### Direction:
Return only the lines from the top of the material through the line marked by "COL = sc.collection", unaltered.
⁂
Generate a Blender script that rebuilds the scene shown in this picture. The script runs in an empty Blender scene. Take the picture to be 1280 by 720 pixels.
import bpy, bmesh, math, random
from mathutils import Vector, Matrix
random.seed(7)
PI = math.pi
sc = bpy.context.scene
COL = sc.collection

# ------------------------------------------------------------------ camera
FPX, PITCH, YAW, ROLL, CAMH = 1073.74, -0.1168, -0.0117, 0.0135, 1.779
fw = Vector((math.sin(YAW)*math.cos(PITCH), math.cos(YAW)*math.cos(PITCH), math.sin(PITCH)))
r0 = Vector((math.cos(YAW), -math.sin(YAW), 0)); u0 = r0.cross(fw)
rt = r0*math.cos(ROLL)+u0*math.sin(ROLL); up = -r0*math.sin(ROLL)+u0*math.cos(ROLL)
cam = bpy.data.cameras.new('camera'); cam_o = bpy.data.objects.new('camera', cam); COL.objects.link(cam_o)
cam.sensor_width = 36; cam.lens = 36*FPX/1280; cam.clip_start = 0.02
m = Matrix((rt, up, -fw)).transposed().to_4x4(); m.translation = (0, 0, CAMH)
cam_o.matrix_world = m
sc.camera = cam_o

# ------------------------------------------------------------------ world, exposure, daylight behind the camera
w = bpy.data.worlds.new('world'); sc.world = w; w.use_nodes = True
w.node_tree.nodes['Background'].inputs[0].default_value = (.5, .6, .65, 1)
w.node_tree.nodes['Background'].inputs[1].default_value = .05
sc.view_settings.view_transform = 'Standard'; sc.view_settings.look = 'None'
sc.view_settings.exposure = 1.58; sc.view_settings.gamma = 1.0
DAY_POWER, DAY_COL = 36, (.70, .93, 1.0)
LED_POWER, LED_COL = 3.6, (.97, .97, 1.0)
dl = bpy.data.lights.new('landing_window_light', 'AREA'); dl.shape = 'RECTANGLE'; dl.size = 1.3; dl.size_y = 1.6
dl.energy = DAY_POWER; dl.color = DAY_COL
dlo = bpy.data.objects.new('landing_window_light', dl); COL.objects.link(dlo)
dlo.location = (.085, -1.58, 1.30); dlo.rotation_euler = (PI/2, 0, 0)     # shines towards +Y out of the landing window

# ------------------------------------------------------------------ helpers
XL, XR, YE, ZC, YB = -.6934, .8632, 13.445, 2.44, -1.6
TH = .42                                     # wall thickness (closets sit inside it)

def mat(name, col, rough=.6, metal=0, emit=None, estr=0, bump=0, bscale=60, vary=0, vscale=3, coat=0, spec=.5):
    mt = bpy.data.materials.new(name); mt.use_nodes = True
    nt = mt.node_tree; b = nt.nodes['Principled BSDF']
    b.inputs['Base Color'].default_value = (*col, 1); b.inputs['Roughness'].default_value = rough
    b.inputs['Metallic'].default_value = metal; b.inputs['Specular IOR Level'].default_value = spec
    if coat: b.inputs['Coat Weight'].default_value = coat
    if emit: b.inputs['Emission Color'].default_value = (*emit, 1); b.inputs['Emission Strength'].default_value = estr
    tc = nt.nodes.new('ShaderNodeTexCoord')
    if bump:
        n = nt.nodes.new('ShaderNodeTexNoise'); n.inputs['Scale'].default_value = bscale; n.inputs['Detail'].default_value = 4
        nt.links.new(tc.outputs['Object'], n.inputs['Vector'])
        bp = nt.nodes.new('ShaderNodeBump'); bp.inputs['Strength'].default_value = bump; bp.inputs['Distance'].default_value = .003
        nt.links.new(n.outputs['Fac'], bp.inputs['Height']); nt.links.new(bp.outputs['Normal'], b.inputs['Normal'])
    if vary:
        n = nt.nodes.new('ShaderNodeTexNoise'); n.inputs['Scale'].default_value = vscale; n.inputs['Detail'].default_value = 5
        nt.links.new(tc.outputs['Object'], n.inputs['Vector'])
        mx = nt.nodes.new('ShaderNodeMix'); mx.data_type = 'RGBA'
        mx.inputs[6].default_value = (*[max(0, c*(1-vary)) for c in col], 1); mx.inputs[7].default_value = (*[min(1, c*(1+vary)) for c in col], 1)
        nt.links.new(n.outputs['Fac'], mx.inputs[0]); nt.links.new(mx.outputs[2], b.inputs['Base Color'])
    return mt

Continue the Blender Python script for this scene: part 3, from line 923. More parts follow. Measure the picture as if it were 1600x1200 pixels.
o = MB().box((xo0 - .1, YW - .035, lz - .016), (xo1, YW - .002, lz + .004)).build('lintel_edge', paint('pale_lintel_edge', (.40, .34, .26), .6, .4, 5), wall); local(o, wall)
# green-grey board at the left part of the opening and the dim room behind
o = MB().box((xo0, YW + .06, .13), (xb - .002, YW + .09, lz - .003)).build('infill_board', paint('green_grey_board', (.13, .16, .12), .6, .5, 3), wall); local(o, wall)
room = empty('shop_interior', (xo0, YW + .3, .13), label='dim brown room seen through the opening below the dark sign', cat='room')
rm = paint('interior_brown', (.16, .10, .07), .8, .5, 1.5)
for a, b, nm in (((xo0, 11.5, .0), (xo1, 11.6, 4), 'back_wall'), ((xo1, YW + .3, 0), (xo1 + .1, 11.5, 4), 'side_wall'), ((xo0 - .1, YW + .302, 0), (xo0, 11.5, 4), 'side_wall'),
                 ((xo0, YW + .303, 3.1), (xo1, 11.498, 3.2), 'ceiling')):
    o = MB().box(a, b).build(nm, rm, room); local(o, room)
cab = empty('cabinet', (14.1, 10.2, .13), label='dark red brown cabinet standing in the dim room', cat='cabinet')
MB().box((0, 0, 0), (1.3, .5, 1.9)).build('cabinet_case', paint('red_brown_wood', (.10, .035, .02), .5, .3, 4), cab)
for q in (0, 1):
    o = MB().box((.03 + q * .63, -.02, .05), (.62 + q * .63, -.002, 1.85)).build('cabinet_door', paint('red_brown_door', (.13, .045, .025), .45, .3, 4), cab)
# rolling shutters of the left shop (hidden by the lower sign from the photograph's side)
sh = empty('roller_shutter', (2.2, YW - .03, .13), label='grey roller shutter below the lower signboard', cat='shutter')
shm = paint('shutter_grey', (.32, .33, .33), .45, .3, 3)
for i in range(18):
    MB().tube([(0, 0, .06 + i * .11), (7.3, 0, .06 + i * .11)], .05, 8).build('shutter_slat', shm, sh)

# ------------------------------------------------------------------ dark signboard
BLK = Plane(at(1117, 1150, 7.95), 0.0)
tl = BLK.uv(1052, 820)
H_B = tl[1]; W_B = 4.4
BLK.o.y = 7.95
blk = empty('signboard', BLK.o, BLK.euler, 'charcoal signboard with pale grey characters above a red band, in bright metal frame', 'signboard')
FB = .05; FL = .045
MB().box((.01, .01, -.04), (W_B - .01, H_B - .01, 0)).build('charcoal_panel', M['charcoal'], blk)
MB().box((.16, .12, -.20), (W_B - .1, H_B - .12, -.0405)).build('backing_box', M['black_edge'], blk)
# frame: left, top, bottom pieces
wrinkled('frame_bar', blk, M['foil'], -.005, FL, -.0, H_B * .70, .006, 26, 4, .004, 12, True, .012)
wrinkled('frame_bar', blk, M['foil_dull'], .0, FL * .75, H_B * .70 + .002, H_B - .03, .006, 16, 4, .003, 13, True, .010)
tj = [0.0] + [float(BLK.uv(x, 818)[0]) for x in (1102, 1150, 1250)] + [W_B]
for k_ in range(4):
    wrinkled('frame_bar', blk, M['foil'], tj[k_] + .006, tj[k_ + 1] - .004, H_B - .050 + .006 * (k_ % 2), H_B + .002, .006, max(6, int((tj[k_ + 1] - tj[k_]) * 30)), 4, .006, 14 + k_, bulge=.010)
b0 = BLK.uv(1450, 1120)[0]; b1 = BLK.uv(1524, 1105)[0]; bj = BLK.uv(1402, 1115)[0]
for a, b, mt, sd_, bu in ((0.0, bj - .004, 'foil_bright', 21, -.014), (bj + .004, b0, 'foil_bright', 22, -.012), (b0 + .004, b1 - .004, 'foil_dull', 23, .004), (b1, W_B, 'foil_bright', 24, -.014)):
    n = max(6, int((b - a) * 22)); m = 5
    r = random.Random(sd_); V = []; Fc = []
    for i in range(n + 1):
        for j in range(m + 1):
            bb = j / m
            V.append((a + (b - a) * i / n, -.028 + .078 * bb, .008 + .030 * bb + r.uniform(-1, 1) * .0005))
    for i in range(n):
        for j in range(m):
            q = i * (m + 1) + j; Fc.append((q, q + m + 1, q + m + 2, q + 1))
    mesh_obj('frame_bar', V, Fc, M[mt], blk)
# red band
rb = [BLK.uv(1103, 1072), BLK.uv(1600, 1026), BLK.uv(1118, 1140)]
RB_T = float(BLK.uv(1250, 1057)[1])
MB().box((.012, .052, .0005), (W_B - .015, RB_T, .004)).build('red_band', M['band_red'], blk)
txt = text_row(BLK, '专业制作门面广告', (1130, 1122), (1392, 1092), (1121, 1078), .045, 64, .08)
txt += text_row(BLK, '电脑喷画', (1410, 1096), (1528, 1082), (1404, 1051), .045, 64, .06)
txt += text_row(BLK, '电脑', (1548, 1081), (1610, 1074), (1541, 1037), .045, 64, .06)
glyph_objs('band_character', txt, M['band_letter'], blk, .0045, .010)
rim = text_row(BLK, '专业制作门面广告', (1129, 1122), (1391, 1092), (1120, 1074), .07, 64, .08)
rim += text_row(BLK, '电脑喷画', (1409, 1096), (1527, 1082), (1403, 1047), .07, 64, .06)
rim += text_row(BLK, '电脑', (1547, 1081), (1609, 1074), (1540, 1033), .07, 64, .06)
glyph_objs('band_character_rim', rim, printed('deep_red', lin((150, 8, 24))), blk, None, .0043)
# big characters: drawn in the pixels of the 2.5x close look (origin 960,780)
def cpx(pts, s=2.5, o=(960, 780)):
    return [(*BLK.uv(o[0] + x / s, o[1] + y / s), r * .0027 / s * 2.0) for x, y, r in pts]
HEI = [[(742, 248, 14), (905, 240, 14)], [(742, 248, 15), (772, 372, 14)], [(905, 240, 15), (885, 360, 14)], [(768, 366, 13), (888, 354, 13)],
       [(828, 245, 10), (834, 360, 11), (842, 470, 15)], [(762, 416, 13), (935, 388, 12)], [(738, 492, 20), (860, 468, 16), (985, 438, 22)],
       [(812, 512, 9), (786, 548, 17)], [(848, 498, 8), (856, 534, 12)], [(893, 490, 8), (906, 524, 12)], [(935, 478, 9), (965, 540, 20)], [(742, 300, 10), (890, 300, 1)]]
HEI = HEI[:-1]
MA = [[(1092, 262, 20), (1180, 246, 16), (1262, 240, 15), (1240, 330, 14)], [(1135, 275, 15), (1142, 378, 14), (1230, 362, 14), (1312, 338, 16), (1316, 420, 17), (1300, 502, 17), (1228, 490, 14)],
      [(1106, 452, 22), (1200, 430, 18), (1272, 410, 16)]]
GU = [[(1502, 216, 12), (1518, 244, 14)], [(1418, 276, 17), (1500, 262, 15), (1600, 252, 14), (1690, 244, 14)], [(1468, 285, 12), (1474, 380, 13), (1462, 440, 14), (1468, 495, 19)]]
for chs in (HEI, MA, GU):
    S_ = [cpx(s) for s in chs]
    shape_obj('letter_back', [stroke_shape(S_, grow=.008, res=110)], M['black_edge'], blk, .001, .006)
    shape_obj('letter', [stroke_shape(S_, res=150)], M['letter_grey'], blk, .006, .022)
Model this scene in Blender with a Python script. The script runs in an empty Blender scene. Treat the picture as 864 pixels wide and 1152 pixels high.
⁂
### Output for this exercise:
Generate a Blender script that rebuilds the scene shown in this picture. The script runs in an empty Blender scene. Take the picture to be 1280 by 720 pixels.
import bpy, bmesh, math, random
from mathutils import Vector, Matrix
random.seed(7)
PI = math.pi
sc = bpy.context.scene
COL = sc.collection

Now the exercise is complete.